Information provided -
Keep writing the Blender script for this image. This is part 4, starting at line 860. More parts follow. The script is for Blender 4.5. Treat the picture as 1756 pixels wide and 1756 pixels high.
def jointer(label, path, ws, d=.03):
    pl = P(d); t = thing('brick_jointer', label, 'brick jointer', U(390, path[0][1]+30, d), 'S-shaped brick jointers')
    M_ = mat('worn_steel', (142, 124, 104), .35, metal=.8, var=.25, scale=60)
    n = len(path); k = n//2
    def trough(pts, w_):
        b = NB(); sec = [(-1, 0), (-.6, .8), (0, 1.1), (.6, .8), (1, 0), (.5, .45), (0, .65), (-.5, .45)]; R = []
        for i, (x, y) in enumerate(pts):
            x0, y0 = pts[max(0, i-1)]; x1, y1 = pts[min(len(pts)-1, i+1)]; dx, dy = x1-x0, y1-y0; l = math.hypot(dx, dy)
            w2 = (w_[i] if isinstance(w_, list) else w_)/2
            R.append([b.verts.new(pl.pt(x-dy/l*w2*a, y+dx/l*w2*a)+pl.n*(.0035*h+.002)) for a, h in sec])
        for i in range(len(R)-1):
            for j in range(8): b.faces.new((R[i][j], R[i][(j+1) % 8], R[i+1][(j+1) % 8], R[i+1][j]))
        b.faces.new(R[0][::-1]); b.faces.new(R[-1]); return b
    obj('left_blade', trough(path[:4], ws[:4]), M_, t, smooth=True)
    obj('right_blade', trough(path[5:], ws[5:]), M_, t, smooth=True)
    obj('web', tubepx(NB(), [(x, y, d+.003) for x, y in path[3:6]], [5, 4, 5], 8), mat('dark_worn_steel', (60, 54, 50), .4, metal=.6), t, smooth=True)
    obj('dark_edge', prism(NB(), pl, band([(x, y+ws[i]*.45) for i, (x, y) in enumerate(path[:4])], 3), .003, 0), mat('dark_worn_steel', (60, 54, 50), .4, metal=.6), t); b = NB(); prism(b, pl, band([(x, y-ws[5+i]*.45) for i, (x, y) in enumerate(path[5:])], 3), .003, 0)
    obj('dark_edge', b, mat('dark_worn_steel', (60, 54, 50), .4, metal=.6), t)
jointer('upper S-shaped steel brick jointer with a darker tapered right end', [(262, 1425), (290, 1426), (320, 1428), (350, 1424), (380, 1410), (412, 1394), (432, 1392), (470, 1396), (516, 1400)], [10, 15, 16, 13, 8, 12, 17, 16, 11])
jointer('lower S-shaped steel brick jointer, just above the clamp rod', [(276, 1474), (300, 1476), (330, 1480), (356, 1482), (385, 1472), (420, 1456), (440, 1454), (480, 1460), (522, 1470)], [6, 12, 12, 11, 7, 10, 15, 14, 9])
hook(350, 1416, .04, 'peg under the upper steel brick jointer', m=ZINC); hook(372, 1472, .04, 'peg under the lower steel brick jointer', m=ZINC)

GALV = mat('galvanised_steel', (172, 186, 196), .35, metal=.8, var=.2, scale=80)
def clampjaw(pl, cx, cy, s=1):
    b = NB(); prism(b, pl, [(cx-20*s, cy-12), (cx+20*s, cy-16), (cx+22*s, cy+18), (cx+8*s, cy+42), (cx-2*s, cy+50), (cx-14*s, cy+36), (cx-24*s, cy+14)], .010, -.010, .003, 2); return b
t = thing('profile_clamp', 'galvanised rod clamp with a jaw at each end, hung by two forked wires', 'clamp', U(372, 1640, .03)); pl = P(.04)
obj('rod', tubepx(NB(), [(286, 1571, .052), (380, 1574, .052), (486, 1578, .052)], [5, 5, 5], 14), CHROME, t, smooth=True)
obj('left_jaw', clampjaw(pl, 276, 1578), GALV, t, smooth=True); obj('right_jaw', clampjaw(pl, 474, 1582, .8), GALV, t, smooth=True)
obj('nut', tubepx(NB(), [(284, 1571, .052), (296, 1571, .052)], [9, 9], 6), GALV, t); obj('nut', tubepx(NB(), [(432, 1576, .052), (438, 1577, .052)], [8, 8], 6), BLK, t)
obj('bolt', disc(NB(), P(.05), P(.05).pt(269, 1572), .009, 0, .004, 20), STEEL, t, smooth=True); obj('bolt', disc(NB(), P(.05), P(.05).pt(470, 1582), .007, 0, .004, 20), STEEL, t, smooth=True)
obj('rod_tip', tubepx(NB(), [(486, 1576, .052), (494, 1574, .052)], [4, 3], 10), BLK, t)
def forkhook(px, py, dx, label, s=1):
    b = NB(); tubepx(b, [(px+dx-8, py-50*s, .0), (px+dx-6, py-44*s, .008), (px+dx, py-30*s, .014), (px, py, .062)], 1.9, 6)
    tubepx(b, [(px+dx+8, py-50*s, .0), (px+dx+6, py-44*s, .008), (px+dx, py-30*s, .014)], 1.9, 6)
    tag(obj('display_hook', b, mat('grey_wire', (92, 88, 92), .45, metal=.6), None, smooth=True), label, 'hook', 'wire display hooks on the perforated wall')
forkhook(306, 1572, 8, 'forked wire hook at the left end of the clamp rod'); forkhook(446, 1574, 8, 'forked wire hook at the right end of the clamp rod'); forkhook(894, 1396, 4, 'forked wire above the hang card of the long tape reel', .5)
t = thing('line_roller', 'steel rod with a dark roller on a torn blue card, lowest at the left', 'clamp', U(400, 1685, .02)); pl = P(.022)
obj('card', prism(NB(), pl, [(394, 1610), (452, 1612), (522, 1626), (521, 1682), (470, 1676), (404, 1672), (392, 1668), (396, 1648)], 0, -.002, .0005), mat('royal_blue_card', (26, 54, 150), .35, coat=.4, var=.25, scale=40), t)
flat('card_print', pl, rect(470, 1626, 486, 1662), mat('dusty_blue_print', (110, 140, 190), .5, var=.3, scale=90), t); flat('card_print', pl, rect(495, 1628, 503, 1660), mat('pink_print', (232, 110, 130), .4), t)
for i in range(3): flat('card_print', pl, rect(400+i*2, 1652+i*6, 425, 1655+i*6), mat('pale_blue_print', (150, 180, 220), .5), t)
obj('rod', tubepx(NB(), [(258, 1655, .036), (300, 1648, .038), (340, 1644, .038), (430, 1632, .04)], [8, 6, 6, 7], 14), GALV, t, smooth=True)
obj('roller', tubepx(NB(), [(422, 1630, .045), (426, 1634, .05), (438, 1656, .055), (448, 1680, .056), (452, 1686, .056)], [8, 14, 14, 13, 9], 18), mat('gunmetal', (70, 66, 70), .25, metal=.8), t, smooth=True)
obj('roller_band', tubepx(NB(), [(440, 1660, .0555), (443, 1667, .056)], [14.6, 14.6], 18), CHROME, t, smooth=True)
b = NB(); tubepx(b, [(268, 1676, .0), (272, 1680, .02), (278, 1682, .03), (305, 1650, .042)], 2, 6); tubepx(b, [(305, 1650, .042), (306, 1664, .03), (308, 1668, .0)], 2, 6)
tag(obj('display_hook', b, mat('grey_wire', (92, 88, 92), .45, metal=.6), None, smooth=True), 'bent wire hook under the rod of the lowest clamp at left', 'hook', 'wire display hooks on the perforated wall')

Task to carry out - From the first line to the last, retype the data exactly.

Task answer -
Keep writing the Blender script for this image. This is part 4, starting at line 860. More parts follow. The script is for Blender 4.5. Treat the picture as 1756 pixels wide and 1756 pixels high.
def jointer(label, path, ws, d=.03):
    pl = P(d); t = thing('brick_jointer', label, 'brick jointer', U(390, path[0][1]+30, d), 'S-shaped brick jointers')
    M_ = mat('worn_steel', (142, 124, 104), .35, metal=.8, var=.25, scale=60)
    n = len(path); k = n//2
    def trough(pts, w_):
        b = NB(); sec = [(-1, 0), (-.6, .8), (0, 1.1), (.6, .8), (1, 0), (.5, .45), (0, .65), (-.5, .45)]; R = []
        for i, (x, y) in enumerate(pts):
            x0, y0 = pts[max(0, i-1)]; x1, y1 = pts[min(len(pts)-1, i+1)]; dx, dy = x1-x0, y1-y0; l = math.hypot(dx, dy)
            w2 = (w_[i] if isinstance(w_, list) else w_)/2
            R.append([b.verts.new(pl.pt(x-dy/l*w2*a, y+dx/l*w2*a)+pl.n*(.0035*h+.002)) for a, h in sec])
        for i in range(len(R)-1):
            for j in range(8): b.faces.new((R[i][j], R[i][(j+1) % 8], R[i+1][(j+1) % 8], R[i+1][j]))
        b.faces.new(R[0][::-1]); b.faces.new(R[-1]); return b
    obj('left_blade', trough(path[:4], ws[:4]), M_, t, smooth=True)
    obj('right_blade', trough(path[5:], ws[5:]), M_, t, smooth=True)
    obj('web', tubepx(NB(), [(x, y, d+.003) for x, y in path[3:6]], [5, 4, 5], 8), mat('dark_worn_steel', (60, 54, 50), .4, metal=.6), t, smooth=True)
    obj('dark_edge', prism(NB(), pl, band([(x, y+ws[i]*.45) for i, (x, y) in enumerate(path[:4])], 3), .003, 0), mat('dark_worn_steel', (60, 54, 50), .4, metal=.6), t); b = NB(); prism(b, pl, band([(x, y-ws[5+i]*.45) for i, (x, y) in enumerate(path[5:])], 3), .003, 0)
    obj('dark_edge', b, mat('dark_worn_steel', (60, 54, 50), .4, metal=.6), t)
jointer('upper S-shaped steel brick jointer with a darker tapered right end', [(262, 1425), (290, 1426), (320, 1428), (350, 1424), (380, 1410), (412, 1394), (432, 1392), (470, 1396), (516, 1400)], [10, 15, 16, 13, 8, 12, 17, 16, 11])
jointer('lower S-shaped steel brick jointer, just above the clamp rod', [(276, 1474), (300, 1476), (330, 1480), (356, 1482), (385, 1472), (420, 1456), (440, 1454), (480, 1460), (522, 1470)], [6, 12, 12, 11, 7, 10, 15, 14, 9])
hook(350, 1416, .04, 'peg under the upper steel brick jointer', m=ZINC); hook(372, 1472, .04, 'peg under the lower steel brick jointer', m=ZINC)

GALV = mat('galvanised_steel', (172, 186, 196), .35, metal=.8, var=.2, scale=80)
def clampjaw(pl, cx, cy, s=1):
    b = NB(); prism(b, pl, [(cx-20*s, cy-12), (cx+20*s, cy-16), (cx+22*s, cy+18), (cx+8*s, cy+42), (cx-2*s, cy+50), (cx-14*s, cy+36), (cx-24*s, cy+14)], .010, -.010, .003, 2); return b
t = thing('profile_clamp', 'galvanised rod clamp with a jaw at each end, hung by two forked wires', 'clamp', U(372, 1640, .03)); pl = P(.04)
obj('rod', tubepx(NB(), [(286, 1571, .052), (380, 1574, .052), (486, 1578, .052)], [5, 5, 5], 14), CHROME, t, smooth=True)
obj('left_jaw', clampjaw(pl, 276, 1578), GALV, t, smooth=True); obj('right_jaw', clampjaw(pl, 474, 1582, .8), GALV, t, smooth=True)
obj('nut', tubepx(NB(), [(284, 1571, .052), (296, 1571, .052)], [9, 9], 6), GALV, t); obj('nut', tubepx(NB(), [(432, 1576, .052), (438, 1577, .052)], [8, 8], 6), BLK, t)
obj('bolt', disc(NB(), P(.05), P(.05).pt(269, 1572), .009, 0, .004, 20), STEEL, t, smooth=True); obj('bolt', disc(NB(), P(.05), P(.05).pt(470, 1582), .007, 0, .004, 20), STEEL, t, smooth=True)
obj('rod_tip', tubepx(NB(), [(486, 1576, .052), (494, 1574, .052)], [4, 3], 10), BLK, t)
def forkhook(px, py, dx, label, s=1):
    b = NB(); tubepx(b, [(px+dx-8, py-50*s, .0), (px+dx-6, py-44*s, .008), (px+dx, py-30*s, .014), (px, py, .062)], 1.9, 6)
    tubepx(b, [(px+dx+8, py-50*s, .0), (px+dx+6, py-44*s, .008), (px+dx, py-30*s, .014)], 1.9, 6)
    tag(obj('display_hook', b, mat('grey_wire', (92, 88, 92), .45, metal=.6), None, smooth=True), label, 'hook', 'wire display hooks on the perforated wall')
forkhook(306, 1572, 8, 'forked wire hook at the left end of the clamp rod'); forkhook(446, 1574, 8, 'forked wire hook at the right end of the clamp rod'); forkhook(894, 1396, 4, 'forked wire above the hang card of the long tape reel', .5)
t = thing('line_roller', 'steel rod with a dark roller on a torn blue card, lowest at the left', 'clamp', U(400, 1685, .02)); pl = P(.022)
obj('card', prism(NB(), pl, [(394, 1610), (452, 1612), (522, 1626), (521, 1682), (470, 1676), (404, 1672), (392, 1668), (396, 1648)], 0, -.002, .0005), mat('royal_blue_card', (26, 54, 150), .35, coat=.4, var=.25, scale=40), t)
flat('card_print', pl, rect(470, 1626, 486, 1662), mat('dusty_blue_print', (110, 140, 190), .5, var=.3, scale=90), t); flat('card_print', pl, rect(495, 1628, 503, 1660), mat('pink_print', (232, 110, 130), .4), t)
for i in range(3): flat('card_print', pl, rect(400+i*2, 1652+i*6, 425, 1655+i*6), mat('pale_blue_print', (150, 180, 220), .5), t)
obj('rod', tubepx(NB(), [(258, 1655, .036), (300, 1648, .038), (340, 1644, .038), (430, 1632, .04)], [8, 6, 6, 7], 14), GALV, t, smooth=True)
obj('roller', tubepx(NB(), [(422, 1630, .045), (426, 1634, .05), (438, 1656, .055), (448, 1680, .056), (452, 1686, .056)], [8, 14, 14, 13, 9], 18), mat('gunmetal', (70, 66, 70), .25, metal=.8), t, smooth=True)
obj('roller_band', tubepx(NB(), [(440, 1660, .0555), (443, 1667, .056)], [14.6, 14.6], 18), CHROME, t, smooth=True)
b = NB(); tubepx(b, [(268, 1676, .0), (272, 1680, .02), (278, 1682, .03), (305, 1650, .042)], 2, 6); tubepx(b, [(305, 1650, .042), (306, 1664, .03), (308, 1668, .0)], 2, 6)
tag(obj('display_hook', b, mat('grey_wire', (92, 88, 92), .45, metal=.6), None, smooth=True), 'bent wire hook under the rod of the lowest clamp at left', 'hook', 'wire display hooks on the perforated wall')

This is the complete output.